Мы перестали даже называть их «романами», потому что это не-романы в не-местах. Или, скорее, гиперроманы в гиперместах, потому что всемирная сеть — это гиперпространство. Полиамур и общие платформы вместо классической петрарковской монолюбви. Появляется новая нарративная завязка, словно вы оказываетесь ровно в середине повествования, минуя преамбулы и введения (кто теперь вспомнит пресловутое объяснение в любви?) и обещания постоянства, достигая при этом предельной близости. После чего можно остаться там, на этой территории быстрого и доведенного до крайности контакта, без развития сюжета, без последствий, потому что, быть может, этот контакт повторится в той же форме или, быть может, это последний раз, но невозможно предвидеть при этом головоломки и квесты с побегом, так же, как и сценарий с забвением. Сохраняешь в контактах номер телефона, но связи нет, потому что недостает нити повествования — их много, и они все перепутаны. Время от времени можно обменяться смайликом, послать сердечко. Но памяти не останется. А, стало быть, и забвения тоже.

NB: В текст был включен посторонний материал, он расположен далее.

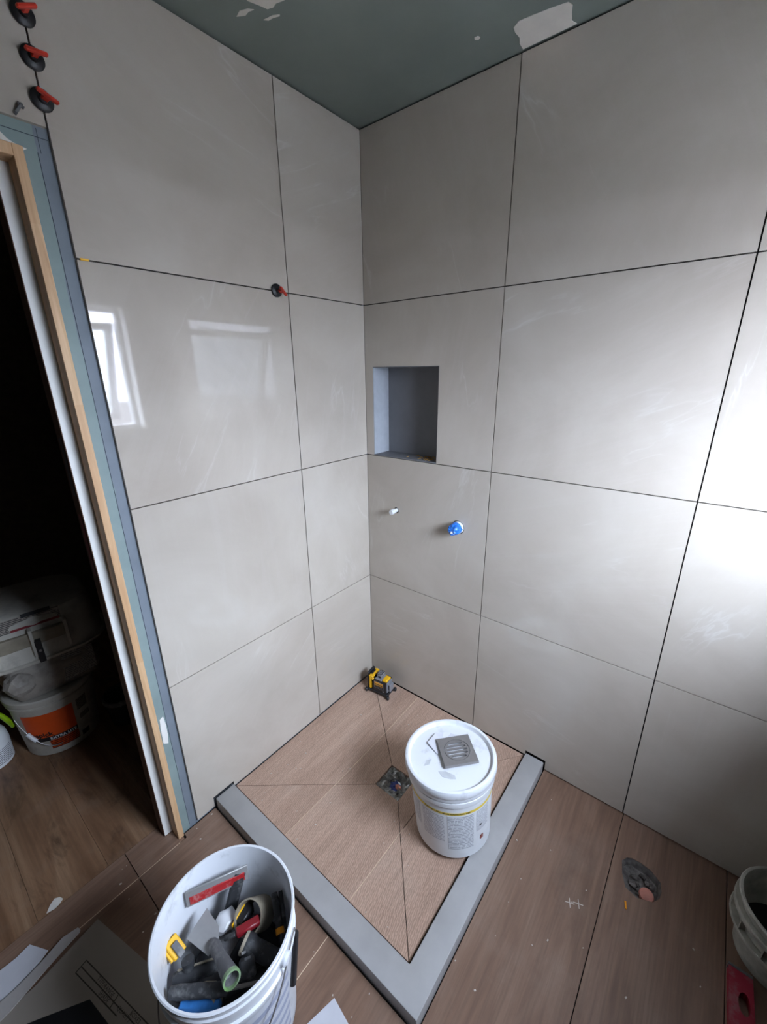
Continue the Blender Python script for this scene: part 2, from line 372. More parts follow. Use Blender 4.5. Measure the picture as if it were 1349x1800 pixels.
# pencil lines and a plaster dab on the bare board strip
for q in ([(-1.012, .01), (-1.0107, .01), (-1.0107, 1.99), (-1.012, 1.99)], [(-1.3, 2.017), (-.988, 2.017), (-.988, 2.0182), (-1.3, 2.0182)],
          [(-1.006, 1.99), (-1.005, 1.99), (-1.005, 2.033), (-1.006, 2.033)]):
    obj('pencil_line', prism(q, YZ, -.0105, -.0101), 'pencil', wall_left)
dab = [(-1.034, .405), (-1.020, .395), (-1.016, .43), (-1.015, .47), (-1.018, .505), (-1.030, .50), (-1.033, .46)]
obj('plaster_dab', prism(dab, YZ, -.0105, -.0085), 'paintw', wall_left)
obj('plaster_smear', prism([(-1.30, 1.988), (-1.10, 1.988), (-1.036, 1.986), (-1.03, 1.99), (-1.05, 1.994), (-1.06, 1.998), (-1.068, 2.006), (-1.078, 2.0), (-1.09, 1.998), (-1.1, 2.006), (-1.14, 2.004), (-1.18, 1.998), (-1.3, 2.0)], YZ, -.0105, -.0085), 'plaster', wall_left)

# right wall with niche and pipe holes
NX0, NX1, NZ0, NZ1, ND = .041, .361, 1.2005, 1.566, .105
wr = bmesh.new(); YF = .0105
P1 = (.1625, .9668); P2 = (.469, .9562)
bx(wr, -.1, NX0, YF, .16, -.012, CEIL); bx(wr, NX1, WX+.14, YF, .16, -.012, CEIL)
bx(wr, NX0, NX1, YF, .16, NZ1, CEIL); bx(wr, NX0, NX1, YF, .16, -.012, NZ0); bx(wr, NX0, NX1, ND, .16, NZ0, NZ1)
wall_right = tag(obj('wall_right', wr, 'joint'), 'large grey tiled wall with a recessed niche and pipe stubs', kind='structure')
nb = bmesh.new(); t_ = .003
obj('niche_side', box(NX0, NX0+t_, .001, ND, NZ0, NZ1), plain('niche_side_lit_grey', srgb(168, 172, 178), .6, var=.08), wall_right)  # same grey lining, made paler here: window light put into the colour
bx(nb, NX1-t_, NX1, .001, ND, NZ0, NZ1); bx(nb, NX0, NX1, .001, ND, NZ1-t_, NZ1)
bx(nb, NX0, NX1, .0, ND, NZ0-.001, NZ0+t_); bx(nb, NX0, NX1, ND-t_, ND, NZ0, NZ1)
obj('niche_lining', nb, 'niche', wall_right)
xc = [0, .593, 1.2016, 1.8]
hole = lambda c, r, n=28: [(c[0]+r*cos(2*pi*i/n), c[1]+r*sin(2*pi*i/n)) for i in range(n)]
for r in range(4):
    z0, z1 = ZR[r]+gp, ZR[r+1]-gp
    for c in range(3):
        a, b = xc[c]+(gp if c else .001), min(xc[c+1]-gp, WX-.002); hs = ()
        if r == 0 and c == 0: p = rect(a, b, .028, z1)
        elif r == 0 and c == 1: p = [(a, .028), (CX0-.004, .028), (CX0-.004, CZ+.006), (CX1+.005, CZ+.006), (CX1+.005, .006), (b, .006), (b, z1), (a, z1)]
        elif r == 0: p = rect(a, b, .006, z1)
        elif r == 2 and c == 0: p = [(a, z0), (NX0, z0), (NX0, NZ1), (NX1, NZ1), (NX1, z0), (b, z0), (b, z1), (a, z1)]
        else: p = rect(a, b, z0, z1)
        if r == 1 and c == 0: hs = (hole(P1, .0135), hole(P2, .0285))
        wtile(p, XZ, wall_right, hs, 0., .010)
# niche debris
nd = bmesh.new()
for i in range(46):
    x = random.gauss(.29, .035); y = random.uniform(.02, .09)
    x = min(max(x, .1), .352); l = random.uniform(.004, .016)
    bx(nd, -l/2, l/2, -.0015, .0015, 0, .0025, mtx=Matrix.Translation((x, y, NZ0+.003))@Matrix.Rotation(random.random()*3, 4, 'Z')@Matrix.Rotation(random.uniform(-.15, .15), 4, 'Y'))
tag(obj('tile_chips', nd, plain('yellow_tan_chips', srgb(170, 132, 70), .8, var=.5, scale=200)), 'scattered yellowish tile chips and dust on the niche shelf', 'debris', kind='stuff')

# ceiling with plaster patches
ceiling = tag(obj('ceiling', box(-.1, WX+.14, YB-.1, .16, CEIL, CEIL+.05), 'ceil'), 'green moisture resistant plasterboard ceiling', kind='structure')
def cpatch(pts):
    obj('plaster_patch', prism(pts, XY, CEIL-.0015, CEIL+.001), 'plaster', ceiling)
cpatch([(.597, -.003), (.598, -.03), (.606, -.05), (.604, -.075), (.607, -.092), (.625, -.104), (.66, -.10), (.70, -.093), (.738, -.084), (.744, -.07), (.735, -.045), (.728, -.02), (.735, -.003)])
cpatch([(.160, -.57), (.17, -.545), (.176, -.526), (.19, -.52), (.205, -.523), (.228, -.516), (.25, -.54), (.26, -.60), (.20, -.62), (.17, -.60)])
cpatch([(.142, -.512), (.150, -.503), (.165, -.501), (.182, -.494), (.186, -.497), (.17, -.506), (.155, -.509)])
cpatch([(.10, -.56), (.12, -.548), (.135, -.55), (.15, -.545), (.14, -.556), (.12, -.565)])
cpatch([(.512, -.118), (.52, -.112), (.527, -.116), (.524, -.124), (.515, -.126)])

gp = .0012
# floor: dark bed with tiles
HC = [(1.232, -.172), (1.243, -.152), (1.257, -.144), (1.285, -.142), (1.312, -.147), (1.341, -.168), (1.347, -.195), (1.344, -.220), (1.329, -.243), (1.289, -.260), (1.256, -.251), (1.240, -.214)]
floor = tag(obj('floor', prism(rect(-.1, WX+.14, YB-.1, .16), XY, -.012, -.06, holes=([(1.29+(x-1.29)*1.03, -.2+(y+.2)*1.03) for x, y in HC], rect(.419, .531, -.479, -.371))), 'sub'), 'brown wood look tile floor falling to a shower drain', kind='structure')
def ftile(poly, mat, parent=floor, holes=(), z1=0., z0=-.011, name='floor_tile'):
    return obj(name, prism(poly, XY, z1, z0, holes), mat, parent)
xs = [-.097, .0185, .3035, .6075]
fy = .008
for a, b in zip(xs, xs[1:]):
    for y0, y1 in ((CY1-.006, -1.197), (-1.197, -2.1), (-2.1, YB)):
        yy = y0 if y0 > -1.1 else y0-gp
        if b < .1: yy = -1.045 if y0 > -1.1 else yy
        if a > 0 and a < .1 and y0 > -1.1: ftile([(a+gp, y1+gp), (b-gp, y1+gp), (b-gp, yy), (.002, yy), (.002, -1.038), (a+gp, -1.038)], 'floor')
        else: ftile([(a+gp, y1+gp), (b-gp, y1+gp), (b-gp, yy), (a+gp, yy)], 'floor')
ftile([(.6075+gp, -1.8), (.912-gp, -1.8), (.912-gp, CY1-.006), (.6075+gp, CY1-.006)], 'floor')
ftile([(.6075+gp, YB), (.912-gp, YB), (.912-gp, -1.8-2*gp), (.6075+gp, -1.8-2*gp)], 'floor')
for a, b, hs in ((.912, 1.2055, ()), (1.2055, 1.505, (HC,)), (1.505, WX, ())):
    aa = a+gp if a > 1 else CX1+.004
    if a < 1:
        ftile([(a+gp, -1.2+gp), (b-gp, -1.2+gp), (b-gp, fy), (aa, fy), (aa, CY1-.004), (a+gp, CY1-.004)], 'floor')
    else: ftile([(aa, -1.2+gp), (b-gp, -1.2+gp), (b-gp, fy), (aa, fy)], 'floor', holes=hs)
    ftile([(a+gp, YB), (b-gp, YB), (b-gp, -1.2-gp), (a+gp, -1.2-gp)], 'floor')
# the shower floor: four falls to the drain, cut by the plank joints
DS = (.420, .530, -.478, -.372)   # drain opening
zo, zi = .024, .010
I = [(DS[0], DS[3]), (DS[1], DS[3]), (DS[1], DS[2]), (DS[0], DS[2])]   # NW NE SE SW
O = [(.003, -.003), (CX0-.007, -.003), (CX0-.007, CY0+.007), (.003, CY0+.007)]
def clip(poly, x, keep_less):
    out = []
    for i, p in enumerate(poly):
        q = poly[(i+1) % len(poly)]; ip = (p[0] < x) == keep_less; iq = (q[0] < x) == keep_less
        if ip: out.append(p)
        if ip != iq:
            t = (x-p[0])/(q[0]-p[0]); out.append((x, p[1]+t*(q[1]-p[1])))
    return out
def inset(poly, d):
    n = len(poly); ar = sum(poly[i][0]*poly[(i+1) % n][1]-poly[(i+1) % n][0]*poly[i][1] for i in range(n))
    if ar < 0: poly = poly[::-1]
    out = []
    for i in range(n):
        a, b, c = (Vector(poly[i-1]), Vector(poly[i]), Vector(poly[(i+1) % n]))
        e1 = (b-a).normalized(); e2 = (c-b).normalized(); n1 = Vector((-e1.y, e1.x)); n2 = Vector((-e2.y, e2.x))
        k = 1+n1.dot(n2); out.append(tuple(b+(n1+n2)*(d/max(k, .25))))
    return out
for k in range(4):
    k2 = (k+1) % 4; face = [O[k], O[k2], I[k2], I[k]]
    # plane through the outer edge (zo) and inner edge (zi)
    o1, o2, i1 = Vector(O[k]), Vector(O[k2]), Vector(I[k]); e = (o2-o1).normalized(); nn = Vector((-e.y, e.x)); dd = (i1-o1).dot(nn)
    zf = lambda x, y: zo+(zi-zo)*((Vector((x, y))-o1).dot(nn)/dd)
    for s0, s1 in ((-1, .300), (.300, .6065), (.6065, 9)):
        p = clip(clip(face, s1, True), s0, False)
        if len(p) < 3: continue
        p = inset(p, .0011); bm = bmesh.new()
        top = [bm.verts.new((x, y, zf(x, y))) for x, y in p]; bot = [bm.verts.new((x, y, zf(x, y)-.010)) for x, y in p]
        bm.faces.new(top); bm.faces.new(bot[::-1])
        for i in range(len(p)): bm.faces.new((top[i], bot[i], bot[(i+1) % len(p)], top[(i+1) % len(p)]))
        obj('floor_tile', bm, 'shower', floor)
# pale grout already in some joints (follows the falls)
for x, y0, y1 in ((.300, -.004, DS[3]), (.300, DS[3], DS[2]), (.300, DS[2], CY0+.01), (.6065, -.55, CY0+.01)):
    gz = lambda y: min(zo, zi+(zo-zi)*max(abs((x-.475))-.055, 0)/.365) if DS[2] <= y <= DS[3] else zi+(zo-zi)*max(max(y-DS[3], DS[2]-y)/.36, max(abs(x-.475)-.055, 0)/.36)
    n = 8; bm = bmesh.new(); L = [bm.verts.new((x-.0011, y0+(y1-y0)*i/n, gz(y0+(y1-y0)*i/n)-.0008)) for i in range(n+1)]; Q = [bm.verts.new((x+.0011, v.co.y, v.co.z)) for v in L]
    for i in range(n): bm.faces.new((L[i], L[i+1], Q[i+1], Q[i]))
    obj('grout_line', bm, 'grout', floor)
for x, y0, y1 in ((.0185, -1.062, -1.9), (.6075, CY1-.006, -1.7), (.3035, CY1-.006, -1.19)):
    obj('grout_line', box(x-.0013, x+.0013, y1, y0, -.011, -.0006), 'grout', floor)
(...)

Будь жив Кальвино, то какие уж там лекции в Америке и потенциальное повествование! Модель Проппа (конфликт двух сторон, противостояние антагонистов, разрешение конфликта) замещается более конвульсивным сюжетом, свойственным американским телесериалам, с разными точками зрения, большим количеством персонажей, временными сдвигами, саспенсом и перемещениями. Как бы то ни было: мы живем в перманентном настоящем, где все происходит одновременно и в прямом эфире.
Если у романа нет настоящего начала, то, с другой стороны, у него не может быть конца. История, которой нет конца. Где категория бесконечного измеряется не потусторонним и метафизическим, а, напротив, посюсторонним, состоящим из пробок и гула.
Когда любовь заканчивается, пел Коччанте, кажется, будто у тебя в животе открылась брешь, в голове — пустота, ты бы хотел сменить лицо, изменить имя, воздух, жизнь. Когда она заканчивается. Но если роман не завершается — объяснением ли или невнятным ритуалом прощания — то можно сказать себе, что она и не закончилась, так? И, быть может, она способна возобновиться. Однако ты оказываешься в подвешенном состоянии. И почему-то чувствуешь себя даже ущемленной, обессиленной.
Кабинеты психоаналитиков заполняются тридцати-сорокалетними, которые охвачены страхом — перед преходящим, перед утратой. Они рассказывают истории о смятении и дезориентации, они утратили центр, горизонт. Истории об исчезновении, где другой/другая внезапно исчезают, не давая больше знать о себе, блокируя твое имя во всех контактах и во всех сферах доступа. Это истории о привидениях, фантазмах, которые появляются снова как ни в чем не бывало, причем чаще мужчины, чем женщины. Философ Жиль Липовецки (Gilles Lipovetsky) называет их «seductor interruptus», временный соблазнитель, который делает ставку не на капитуляцию, а на социальную силу завоевания, и это бесконечно далеко от эстетической игры знаков и ритуалов Бодрийяра.
Однако. Если бы по улицам мира не прошла случайная незнакомка своей роковой и завлекающей походкой… Если бы на перекрестке не встретилась недосягаемая Незнакомка с неоднозначным, манящим взглядом, с равнодушным или стремительным шагом, который потряс художника, то мы бы лишились значительной части литературы, от Данте и Петрарки до «Проклятых поэтов». И многие роковые, случайные встречи запечатлены лишь во взгляде, отраженном на страницах Мопассана, Флобера, Чехова, Пруста, Бранкати.
Закончилось время прохожих, неясных фигур, предавшихся своим мыслям, недосягаемых «жертв», «ангелов времени», символов древней женственности, неуловимых и, более того, немых, идеальных в рамках определенной мужской системы образов, свойственной охотникам-декадентам. Сегодня женщины не проходят мимо, они идут. Они целенаправленно движутся в каком-то направлении: в школу ребенка, в управляющий совет, в спортзал, в супермаркет, в офис, к пожилой матери, — у каждой свой повседневный ринг. А их дети вживляют себе под кожу микрочипы — по крайней мере, так происходит в будоражащем воображение сериале канала «Нетфликс» «Осмос» — которые, черпая данные непосредственно из мозга, приведут их к второй половинке, тоже представленной и замеченной в каталоге одиноких душ. В лишенном жизненных сил и утомленном будущем Париже.
Да, было лучше, когда по нему бродил пьяный Бодлер, выслеживая на гравиевой дороге свою прохожую в черном. И ничего, что он дальше «смело шагал под колеса карет».